About three years ago, I saw a large sign at the Hendrick Hudson Library, a regular stop on my travels around town, proclaiming “Solarize Cortlandt.” I looked into it, and learned about a program that encouraged residents of Cortlandt to install solar panels on their homes. Among the incentives were volume discounts, and the fact that the town had pre-vetted the solar installer company. I called them up, and while on the phone — through the magic of Google maps — they determined that our home was a good candidate due to the large south-facing roof that was mostly unshaded by the trees surrounding our house due to the hilliness of our site. A home visit came next, with a slide show presentation of our options, the cost and benefits of each, all with estimated numbers for our roof, our yearly energy usage, and our local sun conditions. I was impressed!

Jeff and I liked the idea of reducing our carbon footprint. And besides, although our payback time is in years, (probably about 8-10), the next homeowner will also benefit from lower energy bills — which probably makes our house worth a bit more. So we decided to go for it.

We’re happy we did! In the 2 and a half years since we’ve had the panels, they’ve produced about 55% of our total electricity, and, according to our Enlighten Energy application (also available on iPhone and Android), they’ve produced 18MW hours of energy, equivalent to the carbon offset of planting 325 trees. One month ConEd actually paid us! The system is reliable, silent (except for the banging on our roof the week they were installed!), and requires zero maintenance. I admit that, as an engineer and something of a geek, I love checking the daily plots of energy production; noticing the effect of the leafing of the trees, the impact of temperature on efficiency, and the sad fact that even a quarter inch of snow completely shuts out the sun!
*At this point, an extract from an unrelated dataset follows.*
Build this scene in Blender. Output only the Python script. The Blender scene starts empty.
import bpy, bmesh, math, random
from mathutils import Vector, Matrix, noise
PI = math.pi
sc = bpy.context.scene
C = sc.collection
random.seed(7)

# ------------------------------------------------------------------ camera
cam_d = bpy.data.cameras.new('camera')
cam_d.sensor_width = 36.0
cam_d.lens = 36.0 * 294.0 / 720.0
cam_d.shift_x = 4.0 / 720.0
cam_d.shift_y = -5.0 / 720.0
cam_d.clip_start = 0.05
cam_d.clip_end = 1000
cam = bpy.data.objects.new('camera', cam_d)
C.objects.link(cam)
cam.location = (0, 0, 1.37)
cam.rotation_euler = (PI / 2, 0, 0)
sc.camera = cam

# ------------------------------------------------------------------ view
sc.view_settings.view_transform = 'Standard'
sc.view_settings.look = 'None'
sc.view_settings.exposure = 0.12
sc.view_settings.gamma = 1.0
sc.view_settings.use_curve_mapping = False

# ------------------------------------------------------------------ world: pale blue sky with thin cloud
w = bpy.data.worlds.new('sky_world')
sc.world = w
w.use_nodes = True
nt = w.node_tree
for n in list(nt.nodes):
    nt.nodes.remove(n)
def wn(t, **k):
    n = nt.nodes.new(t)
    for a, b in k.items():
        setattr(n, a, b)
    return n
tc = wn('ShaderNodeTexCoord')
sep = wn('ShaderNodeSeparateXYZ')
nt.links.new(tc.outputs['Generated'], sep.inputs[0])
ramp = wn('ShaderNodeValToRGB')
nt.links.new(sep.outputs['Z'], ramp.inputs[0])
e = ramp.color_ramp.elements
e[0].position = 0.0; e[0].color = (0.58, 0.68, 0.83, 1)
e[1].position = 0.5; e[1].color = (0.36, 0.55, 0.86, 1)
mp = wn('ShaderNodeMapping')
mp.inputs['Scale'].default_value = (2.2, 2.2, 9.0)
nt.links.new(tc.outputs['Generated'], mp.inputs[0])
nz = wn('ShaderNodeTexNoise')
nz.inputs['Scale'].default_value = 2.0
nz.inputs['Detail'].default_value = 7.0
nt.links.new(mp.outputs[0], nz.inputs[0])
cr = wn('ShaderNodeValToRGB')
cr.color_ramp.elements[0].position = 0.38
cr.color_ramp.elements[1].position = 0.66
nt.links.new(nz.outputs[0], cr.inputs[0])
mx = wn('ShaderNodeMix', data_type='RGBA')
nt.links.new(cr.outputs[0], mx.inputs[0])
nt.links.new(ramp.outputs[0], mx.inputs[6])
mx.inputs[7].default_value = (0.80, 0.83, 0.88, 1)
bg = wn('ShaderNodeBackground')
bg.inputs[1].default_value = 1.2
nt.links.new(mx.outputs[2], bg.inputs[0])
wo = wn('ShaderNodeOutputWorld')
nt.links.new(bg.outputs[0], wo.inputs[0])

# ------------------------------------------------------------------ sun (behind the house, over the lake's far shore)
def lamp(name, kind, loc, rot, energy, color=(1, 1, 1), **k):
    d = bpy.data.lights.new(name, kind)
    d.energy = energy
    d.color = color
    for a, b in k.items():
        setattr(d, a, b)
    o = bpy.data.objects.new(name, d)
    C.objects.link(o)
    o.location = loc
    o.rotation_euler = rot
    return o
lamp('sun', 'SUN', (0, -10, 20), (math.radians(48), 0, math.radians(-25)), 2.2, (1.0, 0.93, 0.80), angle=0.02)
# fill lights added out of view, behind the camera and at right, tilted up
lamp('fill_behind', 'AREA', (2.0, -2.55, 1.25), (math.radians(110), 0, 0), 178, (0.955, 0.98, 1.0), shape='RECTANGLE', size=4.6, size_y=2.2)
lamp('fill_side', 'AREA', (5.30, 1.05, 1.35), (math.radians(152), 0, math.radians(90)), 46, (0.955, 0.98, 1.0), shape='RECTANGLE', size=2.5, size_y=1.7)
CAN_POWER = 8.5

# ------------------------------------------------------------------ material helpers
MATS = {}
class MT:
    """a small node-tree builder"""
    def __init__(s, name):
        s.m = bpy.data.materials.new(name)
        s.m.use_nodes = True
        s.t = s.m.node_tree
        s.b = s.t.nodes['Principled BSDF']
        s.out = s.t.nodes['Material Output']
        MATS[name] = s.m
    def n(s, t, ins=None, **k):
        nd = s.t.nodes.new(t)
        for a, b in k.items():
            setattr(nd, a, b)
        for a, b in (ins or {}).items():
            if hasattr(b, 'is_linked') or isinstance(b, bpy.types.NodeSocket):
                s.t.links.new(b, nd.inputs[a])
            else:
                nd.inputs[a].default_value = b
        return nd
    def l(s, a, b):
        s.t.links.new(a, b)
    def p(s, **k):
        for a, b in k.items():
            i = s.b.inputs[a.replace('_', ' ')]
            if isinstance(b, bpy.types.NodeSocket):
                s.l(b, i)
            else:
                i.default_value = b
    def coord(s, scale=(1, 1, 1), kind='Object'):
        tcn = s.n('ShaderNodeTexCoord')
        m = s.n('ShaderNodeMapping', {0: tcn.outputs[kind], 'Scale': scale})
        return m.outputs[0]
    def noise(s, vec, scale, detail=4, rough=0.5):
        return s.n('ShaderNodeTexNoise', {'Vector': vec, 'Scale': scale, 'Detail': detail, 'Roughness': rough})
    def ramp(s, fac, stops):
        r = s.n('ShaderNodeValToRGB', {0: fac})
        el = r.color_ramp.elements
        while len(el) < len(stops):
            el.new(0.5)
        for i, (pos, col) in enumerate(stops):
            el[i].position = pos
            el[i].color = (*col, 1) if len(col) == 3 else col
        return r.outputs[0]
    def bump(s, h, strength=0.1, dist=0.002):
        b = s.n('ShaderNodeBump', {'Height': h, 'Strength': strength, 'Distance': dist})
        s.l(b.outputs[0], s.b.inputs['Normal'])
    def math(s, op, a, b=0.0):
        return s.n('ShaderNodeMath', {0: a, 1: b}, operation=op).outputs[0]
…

I’ve noticed many of my neighbors in Cortlandt seem to also have taken advantage of this program, and solar panels have sprouted like flowers in the spring. It’s nice to see people investing in our planet.

If you haven’t already heard, there is another “Solarize” program that everyone here can take advantage of right now, as part of the Hudson River Presbytery. It’s called Solarize Our Congregation. The opportunity to sign up runs until early June. If you’re considering solar, this is the time to check it out.

While I love the fact that each month ConEd gets significantly less money from us, what makes me feel even better is that a lot of the power we are using is not coming from Indian Point, or natural gas turbines. Rather, each morning we begin again to generate power from nothing more than the rising sun. How cool is that?